I am a unique bird. I am (ahem!) an Iowa Hawkeye through and through. Yes, east coasters, there is a land of milk and honey and it's located an eight hour drive west of Columbus, Ohio. It's called Iowa and for "Us" it is heaven. I took the liberty of e-mailing a friend by marriage this morning to shamelessly promote my web site. Since the rest of my non-Hawkeye readers are still mostly clueless, Iowa is not Idaho. Iowa is three million, for the most part, God fearing citizens. The State is damned cold in the winter and smelly, sizzling hot in the summer. The state is dotted with hundreds of communities containing two thousand folks. Take I-80 east to west through the state in summer, Davenport to Council Bluffs, and you'll gaze at 336 miles of rolling(emphasis on 'rolling') farm hills blanketed by corn and soybeans.
A Wisconsin friend who once coached in Iowa told me there was something very unique about our state that couldn't be found in any other.
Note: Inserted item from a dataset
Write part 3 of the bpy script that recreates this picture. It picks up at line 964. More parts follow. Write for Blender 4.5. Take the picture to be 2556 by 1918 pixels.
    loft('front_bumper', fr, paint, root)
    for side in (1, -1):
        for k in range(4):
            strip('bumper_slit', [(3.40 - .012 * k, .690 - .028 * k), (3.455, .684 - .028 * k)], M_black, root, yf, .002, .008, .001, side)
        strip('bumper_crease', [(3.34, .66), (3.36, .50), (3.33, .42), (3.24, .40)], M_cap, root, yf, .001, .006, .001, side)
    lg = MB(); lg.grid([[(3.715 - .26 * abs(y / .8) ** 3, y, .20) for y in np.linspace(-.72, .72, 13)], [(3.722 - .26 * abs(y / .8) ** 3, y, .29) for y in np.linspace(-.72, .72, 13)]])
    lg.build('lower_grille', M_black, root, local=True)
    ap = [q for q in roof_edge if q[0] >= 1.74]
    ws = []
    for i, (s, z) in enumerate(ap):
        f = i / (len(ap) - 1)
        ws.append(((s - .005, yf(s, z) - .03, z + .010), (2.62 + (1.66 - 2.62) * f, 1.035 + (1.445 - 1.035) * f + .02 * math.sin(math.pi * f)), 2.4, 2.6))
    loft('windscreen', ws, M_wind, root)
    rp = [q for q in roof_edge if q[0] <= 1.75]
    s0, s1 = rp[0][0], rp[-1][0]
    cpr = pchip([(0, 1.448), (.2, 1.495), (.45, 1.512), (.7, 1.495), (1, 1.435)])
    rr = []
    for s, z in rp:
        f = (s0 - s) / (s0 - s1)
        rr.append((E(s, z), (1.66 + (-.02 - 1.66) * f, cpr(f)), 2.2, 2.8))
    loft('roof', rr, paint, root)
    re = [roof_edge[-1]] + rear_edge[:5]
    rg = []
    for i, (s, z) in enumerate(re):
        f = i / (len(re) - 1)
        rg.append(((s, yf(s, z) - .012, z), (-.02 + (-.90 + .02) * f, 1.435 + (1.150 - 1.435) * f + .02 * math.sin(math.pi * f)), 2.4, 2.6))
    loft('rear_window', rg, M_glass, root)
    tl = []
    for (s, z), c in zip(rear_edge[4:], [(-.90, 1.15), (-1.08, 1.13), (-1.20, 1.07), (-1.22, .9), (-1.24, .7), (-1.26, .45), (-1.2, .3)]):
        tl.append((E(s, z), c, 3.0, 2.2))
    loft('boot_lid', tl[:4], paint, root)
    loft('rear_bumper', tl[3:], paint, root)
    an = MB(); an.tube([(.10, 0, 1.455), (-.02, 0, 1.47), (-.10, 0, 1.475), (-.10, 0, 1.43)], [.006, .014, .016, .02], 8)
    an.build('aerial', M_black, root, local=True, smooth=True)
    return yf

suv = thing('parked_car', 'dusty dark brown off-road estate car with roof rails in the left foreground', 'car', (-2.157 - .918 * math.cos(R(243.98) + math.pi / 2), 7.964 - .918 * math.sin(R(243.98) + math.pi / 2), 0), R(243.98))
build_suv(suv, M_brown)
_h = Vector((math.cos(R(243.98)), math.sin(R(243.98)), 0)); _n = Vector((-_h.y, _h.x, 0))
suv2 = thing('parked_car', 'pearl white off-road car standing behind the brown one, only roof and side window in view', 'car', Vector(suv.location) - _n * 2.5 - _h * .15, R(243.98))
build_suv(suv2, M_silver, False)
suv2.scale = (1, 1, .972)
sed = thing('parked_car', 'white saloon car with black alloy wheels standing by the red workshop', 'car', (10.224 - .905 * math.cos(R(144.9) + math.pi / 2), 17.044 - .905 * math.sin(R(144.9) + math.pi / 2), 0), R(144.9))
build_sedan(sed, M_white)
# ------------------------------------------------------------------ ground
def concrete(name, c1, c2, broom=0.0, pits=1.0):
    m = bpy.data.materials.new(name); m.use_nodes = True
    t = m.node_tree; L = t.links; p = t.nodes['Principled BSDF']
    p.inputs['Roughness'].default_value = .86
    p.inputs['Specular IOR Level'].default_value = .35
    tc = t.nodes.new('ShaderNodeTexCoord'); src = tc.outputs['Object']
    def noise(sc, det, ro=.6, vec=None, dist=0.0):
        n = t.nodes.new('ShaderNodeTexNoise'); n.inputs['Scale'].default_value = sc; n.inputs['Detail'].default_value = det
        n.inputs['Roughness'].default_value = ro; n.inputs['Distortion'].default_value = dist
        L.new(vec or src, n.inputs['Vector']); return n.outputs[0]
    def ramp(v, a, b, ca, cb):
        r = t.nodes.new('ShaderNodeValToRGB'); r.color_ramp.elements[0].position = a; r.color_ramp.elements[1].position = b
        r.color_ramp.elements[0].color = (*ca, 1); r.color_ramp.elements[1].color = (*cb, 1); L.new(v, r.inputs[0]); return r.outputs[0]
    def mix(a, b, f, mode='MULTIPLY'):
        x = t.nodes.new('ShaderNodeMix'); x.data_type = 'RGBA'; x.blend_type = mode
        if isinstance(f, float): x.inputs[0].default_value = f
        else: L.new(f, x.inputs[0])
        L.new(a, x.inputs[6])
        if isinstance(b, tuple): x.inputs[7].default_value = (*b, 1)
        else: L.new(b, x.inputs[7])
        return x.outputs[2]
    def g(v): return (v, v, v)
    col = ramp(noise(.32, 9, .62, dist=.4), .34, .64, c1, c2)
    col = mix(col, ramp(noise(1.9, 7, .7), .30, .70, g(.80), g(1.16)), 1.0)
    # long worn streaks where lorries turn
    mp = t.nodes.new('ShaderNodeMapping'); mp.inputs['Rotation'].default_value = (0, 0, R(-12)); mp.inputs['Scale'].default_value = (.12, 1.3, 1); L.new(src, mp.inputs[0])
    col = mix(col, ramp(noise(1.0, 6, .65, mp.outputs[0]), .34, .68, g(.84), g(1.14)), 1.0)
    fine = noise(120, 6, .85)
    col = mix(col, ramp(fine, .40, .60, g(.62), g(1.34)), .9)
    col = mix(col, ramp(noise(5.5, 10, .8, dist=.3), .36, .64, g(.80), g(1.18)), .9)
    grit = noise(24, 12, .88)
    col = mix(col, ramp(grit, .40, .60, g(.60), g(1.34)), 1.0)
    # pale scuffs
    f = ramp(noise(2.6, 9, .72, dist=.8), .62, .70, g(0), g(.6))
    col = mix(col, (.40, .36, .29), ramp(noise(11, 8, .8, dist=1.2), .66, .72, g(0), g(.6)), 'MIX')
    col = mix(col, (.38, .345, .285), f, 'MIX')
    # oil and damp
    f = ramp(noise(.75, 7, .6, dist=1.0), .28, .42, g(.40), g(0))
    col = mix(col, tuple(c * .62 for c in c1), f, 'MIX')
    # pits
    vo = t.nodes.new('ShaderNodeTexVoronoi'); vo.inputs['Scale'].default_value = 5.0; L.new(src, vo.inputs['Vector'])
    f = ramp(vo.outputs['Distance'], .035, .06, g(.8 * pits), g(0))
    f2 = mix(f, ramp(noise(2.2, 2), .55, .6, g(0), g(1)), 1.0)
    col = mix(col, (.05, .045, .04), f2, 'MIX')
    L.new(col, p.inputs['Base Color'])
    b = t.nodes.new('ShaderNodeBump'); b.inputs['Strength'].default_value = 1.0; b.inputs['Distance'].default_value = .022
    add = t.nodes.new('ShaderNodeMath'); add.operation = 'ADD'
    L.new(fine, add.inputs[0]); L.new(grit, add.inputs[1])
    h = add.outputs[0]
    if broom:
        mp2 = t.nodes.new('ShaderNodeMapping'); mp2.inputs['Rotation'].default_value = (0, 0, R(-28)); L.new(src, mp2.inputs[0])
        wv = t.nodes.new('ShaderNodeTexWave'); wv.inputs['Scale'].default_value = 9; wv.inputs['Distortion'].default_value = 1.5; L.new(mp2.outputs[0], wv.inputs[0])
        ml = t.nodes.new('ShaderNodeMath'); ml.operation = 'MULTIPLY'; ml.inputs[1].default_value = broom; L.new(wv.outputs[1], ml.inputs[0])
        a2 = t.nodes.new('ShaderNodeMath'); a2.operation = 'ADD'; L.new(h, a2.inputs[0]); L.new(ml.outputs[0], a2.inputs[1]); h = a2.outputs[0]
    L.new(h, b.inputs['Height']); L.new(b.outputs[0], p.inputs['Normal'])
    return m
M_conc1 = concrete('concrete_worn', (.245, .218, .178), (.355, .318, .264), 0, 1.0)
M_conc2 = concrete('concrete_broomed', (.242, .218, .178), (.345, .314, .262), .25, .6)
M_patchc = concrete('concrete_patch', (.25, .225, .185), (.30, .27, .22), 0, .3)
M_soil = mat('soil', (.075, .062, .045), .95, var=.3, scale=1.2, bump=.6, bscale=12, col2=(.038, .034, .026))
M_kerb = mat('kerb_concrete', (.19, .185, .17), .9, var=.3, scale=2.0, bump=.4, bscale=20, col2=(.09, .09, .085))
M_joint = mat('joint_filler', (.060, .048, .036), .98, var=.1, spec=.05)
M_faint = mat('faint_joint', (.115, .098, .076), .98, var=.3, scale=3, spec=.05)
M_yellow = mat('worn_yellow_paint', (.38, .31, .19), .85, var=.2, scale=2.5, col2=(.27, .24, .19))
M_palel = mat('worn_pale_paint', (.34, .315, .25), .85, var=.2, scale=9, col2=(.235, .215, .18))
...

Since I live in the Buckeye State I might explain it this way. In Ohio there are four distinct geographic sections: the northwest which includes Toledo. It's a great deal like Iowa; rural mostly with many small towns and the church being the focal point of the peoples lives. Cincinnati is the 'Queen City' and dominates the southwest. Actually, there are more citizens just across the Ohio River in northern Kentucky and it should be called Kentuckohio. The water tower in Florence has written on it, "Come back Y'all". Get the picture? Cleveland and the northeast is a combination of old, formerly industrial cities. There are a lot of woods. It can be compared to New England. Since it borders Pennsylvania they're almost New England---but not quite. Southeast Ohio is, well, have you ever seen the movie Deliverance? This part of the state is one monstrous national forest. And there you have it. Four distinct sections and four separate peoples.
Iowa used to have one great newspaper called the Des Moines Register. I don't mean it was great because it was a conservative paper. It was great because it wasn't a slap faced, make you sick, pain in the rear liberal paper. Iowans aren't liberals. It's the media intelligentsia who have imported outsiders that has made a once great newspaper more liberal than balanced. Here's the very unique thing about Iowa and it's comparison with Ohio. That same DM Register paper can be delivered to each doorstep in every community in the entire State----every day, seven days a week! The effect is a bonding, if you will, for bringing the people together. We have an open forum for thinking, agreeing and disagreeing. It creates a statewide community that no other state has and never will. I love being an Iowan even though I don't reside there, anymore.
We all love being Iowans, "Hear Us Roar".